“It’s as simple as this. You don’t put a logo in
first frame of TV so you shouldn’t in online.”
This was a comment @schmogel heard from someone likely grinding up next to her on the packed, hot elevator ride up to the 32nd floor at one of the nation’s largest, most reputable ad agencies. It was Twittered almost immediately after she heard it with a sarcastic note before it saying, “Wow. Logic overheard in the elevator.”
I read her Tweet as I was stepping onto the Red Line from the Belmont platform and half-smiled while letting out one of those laughs where all you really do is blow air out of your nose. What do you call those? A smirk, maybe?

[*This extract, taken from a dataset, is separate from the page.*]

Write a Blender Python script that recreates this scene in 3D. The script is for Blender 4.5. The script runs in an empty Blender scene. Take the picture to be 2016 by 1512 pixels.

Anyway, it got me thinking about all of the bad logic that’s been carried over from the traditional staples of advertising. The stuff that has ridden the coattails of traditional marketing, brand strategy, and advertising into the digital space. The stuff that makes brands look so incredibly clueless in the digital realm, to savvy and not so savvy people each and every day.

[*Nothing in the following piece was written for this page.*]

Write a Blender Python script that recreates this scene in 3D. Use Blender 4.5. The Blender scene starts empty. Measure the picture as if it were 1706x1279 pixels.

I quickly came up with these two examples – what I think are the most prevalent offences – of flawed, carry over advertising logic:
PowerPoint Ads. You know – those display ads that use all of the 15 seconds allowed them by most online publishers to slowly, rotate through 189 characters of copy, and finally revealing the call-to-action (and brand logo) at the very… very… end. And then use all 3 loops.
In a world like TV where people are theoretically sitting there letting ads wash over them like waves every 15 to 30 seconds, this makes sense. In print, where people are theoretically taking a break and reading, they might also read through all of your boring, self-righteous copy.
But “in online” (gag) where a recent study suggested 17% of web pages receive 4 seconds or less of users’ attention and most users will read at most 28% of the words on any given page on the web… the “it’s simple, we do this in TV/Print/Radio…” logic is flawed to the point of failure. Unless you don’t care about wasting 17%+ of your client’s budget, you better figure out how to get your point across in 4 seconds or less (so a logo on the first frame might not be a bad idea). Or get to know the user behavior metrics on the sites and site placements the ads will be running on and tailor the messaging and sequencing of the ad appropriately (maybe you’ll get 6 seconds).
Video is video. Let’s just repurpose our TV spots online.
I hate this one. It makes me mad to type these words even. Would you repurpose your print insertion on TV? Would you repurpose your online ad in print?!?? Nope. Well at least I hope not. So what on God’s green earth makes people do this online?
The medium is fundamentally different, the user mindset is different, the user expectation is different, almost everything that should inform your media and creative strategy is different in the digital space from what it is in TV – and yet budgets, laziness, and pride have collaborated to ruin one of the most beautifully misunderstood ad opportunities of the 21st century – online/interactive video.
If I sat around for a while and thought about it, I’m sure I could come up with a dozen more examples of carry over logic that is ruining brands in the digital space. But what’s the fun in that? Tell me in the comments what carry over logic annoys you most “in online.”